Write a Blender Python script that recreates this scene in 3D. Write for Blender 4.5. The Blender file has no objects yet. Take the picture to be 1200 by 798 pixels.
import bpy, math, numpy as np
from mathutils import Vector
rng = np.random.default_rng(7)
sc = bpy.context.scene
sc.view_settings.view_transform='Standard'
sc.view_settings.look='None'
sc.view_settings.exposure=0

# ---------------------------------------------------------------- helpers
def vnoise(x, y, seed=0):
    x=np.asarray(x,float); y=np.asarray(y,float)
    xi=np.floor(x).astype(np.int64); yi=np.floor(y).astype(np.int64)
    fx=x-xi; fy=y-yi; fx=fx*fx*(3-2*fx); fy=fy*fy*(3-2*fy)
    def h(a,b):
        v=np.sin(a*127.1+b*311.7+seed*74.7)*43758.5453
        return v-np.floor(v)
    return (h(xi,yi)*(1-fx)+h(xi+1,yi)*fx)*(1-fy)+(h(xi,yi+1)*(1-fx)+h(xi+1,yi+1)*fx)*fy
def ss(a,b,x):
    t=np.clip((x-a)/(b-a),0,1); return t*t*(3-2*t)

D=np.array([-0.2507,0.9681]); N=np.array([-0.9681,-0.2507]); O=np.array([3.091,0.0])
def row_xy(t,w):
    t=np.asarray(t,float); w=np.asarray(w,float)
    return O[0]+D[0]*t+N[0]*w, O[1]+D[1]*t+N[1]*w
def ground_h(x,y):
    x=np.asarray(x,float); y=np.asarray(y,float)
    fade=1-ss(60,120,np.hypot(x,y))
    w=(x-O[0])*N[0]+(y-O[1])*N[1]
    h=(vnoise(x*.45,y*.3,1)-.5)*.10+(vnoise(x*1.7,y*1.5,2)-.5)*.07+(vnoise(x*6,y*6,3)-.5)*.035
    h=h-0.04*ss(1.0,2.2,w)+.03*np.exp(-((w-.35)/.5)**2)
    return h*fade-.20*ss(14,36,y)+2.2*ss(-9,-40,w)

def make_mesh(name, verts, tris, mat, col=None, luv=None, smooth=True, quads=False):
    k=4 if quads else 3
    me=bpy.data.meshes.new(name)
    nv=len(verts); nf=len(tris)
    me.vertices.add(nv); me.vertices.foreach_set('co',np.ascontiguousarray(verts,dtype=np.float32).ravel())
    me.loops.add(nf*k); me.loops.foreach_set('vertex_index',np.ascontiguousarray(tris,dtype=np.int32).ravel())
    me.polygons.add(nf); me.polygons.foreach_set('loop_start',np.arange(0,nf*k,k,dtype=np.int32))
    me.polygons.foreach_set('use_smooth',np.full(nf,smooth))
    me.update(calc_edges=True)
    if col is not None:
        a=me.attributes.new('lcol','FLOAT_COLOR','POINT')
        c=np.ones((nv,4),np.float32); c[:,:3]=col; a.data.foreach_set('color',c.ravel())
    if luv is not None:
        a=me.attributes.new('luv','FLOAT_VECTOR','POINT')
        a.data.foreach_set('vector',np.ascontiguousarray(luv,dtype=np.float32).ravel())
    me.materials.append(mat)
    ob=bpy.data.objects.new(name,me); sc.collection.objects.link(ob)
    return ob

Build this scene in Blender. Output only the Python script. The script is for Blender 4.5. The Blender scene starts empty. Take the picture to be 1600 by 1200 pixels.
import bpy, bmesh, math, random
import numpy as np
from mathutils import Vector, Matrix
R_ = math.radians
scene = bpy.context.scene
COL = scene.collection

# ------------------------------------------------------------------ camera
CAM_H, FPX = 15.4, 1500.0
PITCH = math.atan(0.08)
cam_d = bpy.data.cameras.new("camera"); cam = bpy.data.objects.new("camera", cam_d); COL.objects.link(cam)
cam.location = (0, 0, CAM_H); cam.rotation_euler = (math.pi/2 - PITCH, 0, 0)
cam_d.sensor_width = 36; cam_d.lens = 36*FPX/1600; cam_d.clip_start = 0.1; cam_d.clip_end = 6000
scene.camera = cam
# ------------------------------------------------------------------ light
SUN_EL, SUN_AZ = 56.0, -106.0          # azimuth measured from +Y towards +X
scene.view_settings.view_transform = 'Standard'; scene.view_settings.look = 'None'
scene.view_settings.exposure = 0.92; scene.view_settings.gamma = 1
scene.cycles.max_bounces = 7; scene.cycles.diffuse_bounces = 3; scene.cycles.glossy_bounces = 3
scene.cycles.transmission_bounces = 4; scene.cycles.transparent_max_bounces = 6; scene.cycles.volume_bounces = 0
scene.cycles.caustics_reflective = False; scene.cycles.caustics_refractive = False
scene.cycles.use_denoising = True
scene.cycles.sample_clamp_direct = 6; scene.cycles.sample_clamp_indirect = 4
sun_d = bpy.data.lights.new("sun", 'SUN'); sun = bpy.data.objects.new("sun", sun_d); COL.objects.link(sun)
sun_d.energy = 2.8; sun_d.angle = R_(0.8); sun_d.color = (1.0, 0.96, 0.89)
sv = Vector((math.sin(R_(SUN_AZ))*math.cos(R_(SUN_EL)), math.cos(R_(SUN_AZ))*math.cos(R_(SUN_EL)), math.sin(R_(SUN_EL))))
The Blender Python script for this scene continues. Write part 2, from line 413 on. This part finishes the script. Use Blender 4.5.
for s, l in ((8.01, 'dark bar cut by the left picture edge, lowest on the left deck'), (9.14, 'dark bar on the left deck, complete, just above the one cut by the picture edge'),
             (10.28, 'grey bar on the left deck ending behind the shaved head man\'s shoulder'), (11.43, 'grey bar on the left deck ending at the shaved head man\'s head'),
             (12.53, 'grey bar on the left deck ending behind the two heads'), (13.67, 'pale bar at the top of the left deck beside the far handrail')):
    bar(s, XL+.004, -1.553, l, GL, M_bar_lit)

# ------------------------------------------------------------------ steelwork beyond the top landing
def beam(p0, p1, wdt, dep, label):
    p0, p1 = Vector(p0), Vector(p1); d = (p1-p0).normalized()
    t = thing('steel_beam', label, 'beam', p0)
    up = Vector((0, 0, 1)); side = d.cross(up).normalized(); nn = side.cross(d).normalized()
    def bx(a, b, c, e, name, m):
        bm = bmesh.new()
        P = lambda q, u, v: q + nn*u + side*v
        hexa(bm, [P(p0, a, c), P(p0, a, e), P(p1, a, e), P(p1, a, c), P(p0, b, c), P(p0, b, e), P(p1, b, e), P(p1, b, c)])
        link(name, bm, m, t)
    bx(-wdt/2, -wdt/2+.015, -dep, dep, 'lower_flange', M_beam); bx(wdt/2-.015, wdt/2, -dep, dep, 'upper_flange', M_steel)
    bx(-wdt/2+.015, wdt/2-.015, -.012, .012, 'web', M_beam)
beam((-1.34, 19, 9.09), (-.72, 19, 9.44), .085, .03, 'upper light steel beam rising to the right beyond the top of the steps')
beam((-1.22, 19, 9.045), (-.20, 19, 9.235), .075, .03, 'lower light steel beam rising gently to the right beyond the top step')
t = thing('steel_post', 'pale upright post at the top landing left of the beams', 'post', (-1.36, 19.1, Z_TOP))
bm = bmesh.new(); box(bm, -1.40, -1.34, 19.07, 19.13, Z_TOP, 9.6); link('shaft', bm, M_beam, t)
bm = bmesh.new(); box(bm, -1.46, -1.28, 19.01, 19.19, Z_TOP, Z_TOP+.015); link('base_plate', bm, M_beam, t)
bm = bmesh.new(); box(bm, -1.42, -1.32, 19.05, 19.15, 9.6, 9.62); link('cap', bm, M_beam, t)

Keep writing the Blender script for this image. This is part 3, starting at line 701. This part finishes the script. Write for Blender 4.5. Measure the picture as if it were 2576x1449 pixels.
####
- [Written exercise]: Please return, exactly as they appear, the lines starting at the one that contains "Build this scene" and ending at the one that contains "COL = scene.collection".

- [Solution]:
Build this scene in Blender. Output only the Python script. The script is for Blender 4.5. The Blender scene starts empty. Take the picture to be 1600 by 1200 pixels.
import bpy, bmesh, math, random
import numpy as np
from mathutils import Vector, Matrix
R_ = math.radians
scene = bpy.context.scene
COL = scene.collection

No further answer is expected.